Nicaraguan Police Detain ex-Political Prisoner and a Journalist at the Border

Journalist Emiliano Chamorro (l) and ex political prisoner, Byron Estrada, after being detained for more than two hours at the southern border in Penas Blancas, Nicaragua. Photo: courtesy Emiliano Chamorro

 

Special Forces Officers interrogate Byron Estrada and Emiliano Chamorro for more than two hours

They photographed the notes written by the La Prensa reporter, violating press freedom once again

 

By Confidencial

HAVANA TIMES – Former political prisoner Byron Estrada and La Prensa journalist Emiliano Chamorro were illegally detained for more than two hours at the Penas Blancas border, on Monday night, when they returned from Costa Rica to Nicaragua after attending the “March of Unity” in San Jose.

Estrada and Chamorro were detained along with two other citizens identified as Guillermo Callejas and Martin Buitrago. According to the La Prensa journalist, they were “riot police” of the Department of Special Operations (DOEP) and not border agents who carried out the detention without any legal argument. Later they subjected him to a long interrogation.

“The interrogators are riot police. They were not even immigration officers. They had big guns and carried handcuffs. They interrogated me,” Chamorro told Confidencial.

The reporter assured that riot police officers also took pictures of his reporter’s notebook, an action that openly violates freedom of information and freedom of the press. In addition, they checked his camera and momentarily confiscated their cell phones.

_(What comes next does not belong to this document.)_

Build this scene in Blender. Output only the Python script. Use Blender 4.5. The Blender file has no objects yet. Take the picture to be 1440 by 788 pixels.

“They got me off the bus after I had passed the check point and my suitcase through a scanner. I was interrogated for almost two hours. The questions were what I was doing in Costa Rica. With whom I met, and how many days I was in Costa Rica,” Chamorro described.

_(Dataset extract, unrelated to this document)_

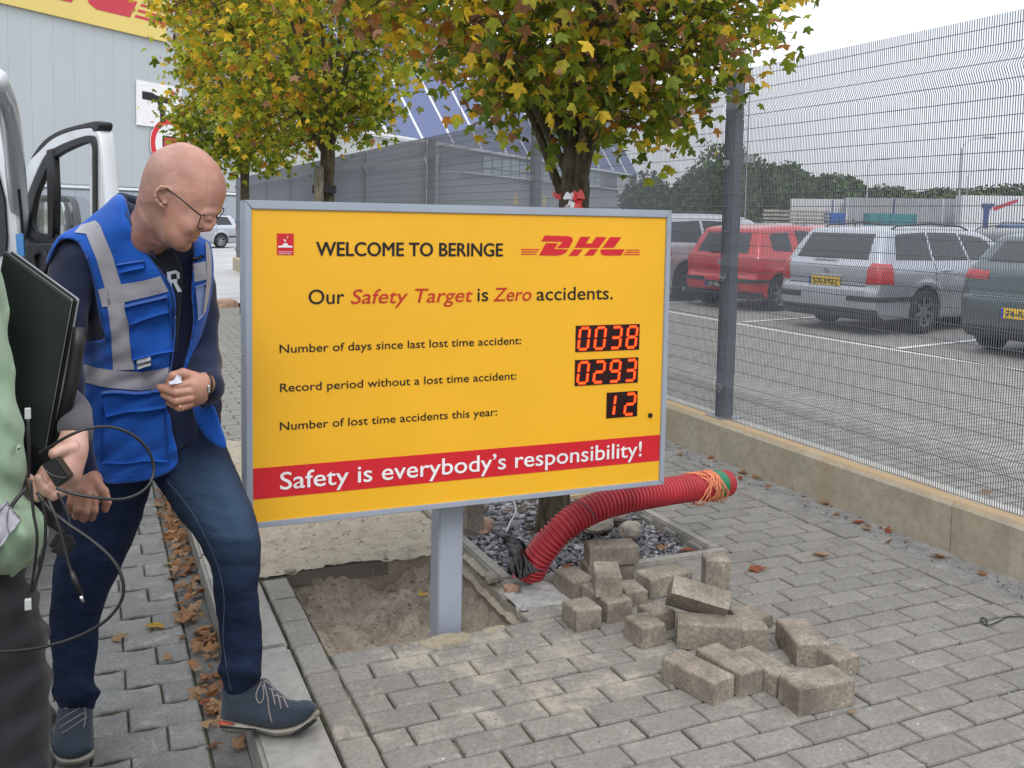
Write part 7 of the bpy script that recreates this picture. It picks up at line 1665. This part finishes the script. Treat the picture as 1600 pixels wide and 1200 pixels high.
cable('cable', [(58, 770, 1.88), (78, 795, 1.87), (105, 818, 1.86), (140, 842, 1.86), (170, 868, 1.86), (188, 895, 1.86), (193, 925, 1.86), (183, 950, 1.86), (158, 975, 1.86), (115, 997, 1.86), (60, 1012, 1.86), (0, 1018, 1.87), (-60, 1015, 1.9)], .0034, 'thick black cable swinging down past the jeans to the left edge')
cable('cable', [(42, 762, 1.90), (24, 782, 1.88), (10, 806, 1.87), (2, 835, 1.87), (-2, 870, 1.88), (-12, 900, 1.9)], .0042, 'black cable bending to the left edge over the grey vest band')
o = cable('network_cable', [(44, 655, 1.86), (45, 690, 1.86), (46, 725, 1.87), (44, 745, 1.89)], .0030, 'short black network lead with clear plug standing before the laptop'); box('plug', W(43.5, 646, 1.86), (.011, .008, .022), M_clear, o, .001)
o = cable('network_cable', [(66, 778, 1.87), (71, 810, 1.87), (70, 850, 1.87), (62, 890, 1.87), (50, 925, 1.87)], .0032, 'black network lead hanging with its clear plug lowest'); box('plug', W(44, 944, 1.87), (.012, .010, .022), M_clear, o, .001)
o = cable('power_lead', [(75, 780, 1.87), (88, 810, 1.86), (99, 850, 1.86), (108, 885, 1.86), (118, 908, 1.86)], .003, 'black lead ending in a barrel connector with bright metal tip')
mb = MB(); mb.tube([W(112, 893, 1.86), W(116, 905, 1.86), W(126, 930, 1.86)], [.0042, .0055, .0048], 10); mb.build('connector', M_cable, o, True); mb = MB(); mb.tube([W(126, 930, 1.86), W(129.5, 941, 1.86)], .0035, 10); mb.build('metal_tip', M_metal, o, True)
o = cable('mains_lead', [(60, 775, 1.88), (80, 800, 1.89), (92, 822, 1.9), (97, 838, 1.9)], .0032, 'black lead carrying a chunky mains plug'); 
bm = bmesh.new(); add_box(bm, (0, 0, 0), (.042, .03, .040), Matrix.Translation(W(98, 850, 1.90)) @ Matrix.Rotation(.5, 4, 'Y'), .008); link('mains_plug', bm_mesh('mains_plug', bm), M_cable, o, keep=True)
cable('cable', [(48, 750, 1.86), (52, 800, 1.86), (58, 840, 1.86), (52, 900, 1.87), (44, 930, 1.87)], .0028, 'thinner black cable dangling beside the green vest hem'); cable('cable', [(90, 770, 1.9), (100, 790, 1.9), (108, 812, 1.9), (107, 826, 1.9), (98, 832, 1.9), (88, 820, 1.89)], .003, 'black cable curling above the mains plug')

The journalist added: “They took pictures of me from the front, in profile and of the things I carried in my suitcase. At the end of the interrogation they told me that I could not leave because they were waiting for instructions. Later they handed me the cell phones and I ask them the reason for the illegal detention. Then the officers told me that it was not an illegal detention but a routine detention.

Meanwhile the former political prisoner Estrada was detained for the second time at the Penas Blancas border. On Friday, August 9, he was detained and interrogated by police officers while traveling to Costa Rica to participate in the march. Estrada was interrogated both times with questions similar to those asked to the La Prensa journalist.

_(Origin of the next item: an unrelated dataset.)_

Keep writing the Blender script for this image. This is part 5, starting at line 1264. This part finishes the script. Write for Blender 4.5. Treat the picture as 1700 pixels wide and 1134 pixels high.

The police harassment at the Penas Blancas border has become a recurring practice in recent weeks, and is disguised by officers as a routine immigration procedure. Those who suffer this harassment are former political prisoners, social leaders and journalists.

On August 10 they detained Max Jerez, student leader and member of the Civic Alliance for Justice and Democracy, when he was also returning from Costa Rica. Similarly, they interrogated him and release him after other passengers on the bus they were traveling threatened the police with not leaving Penas Blancas without Jerez.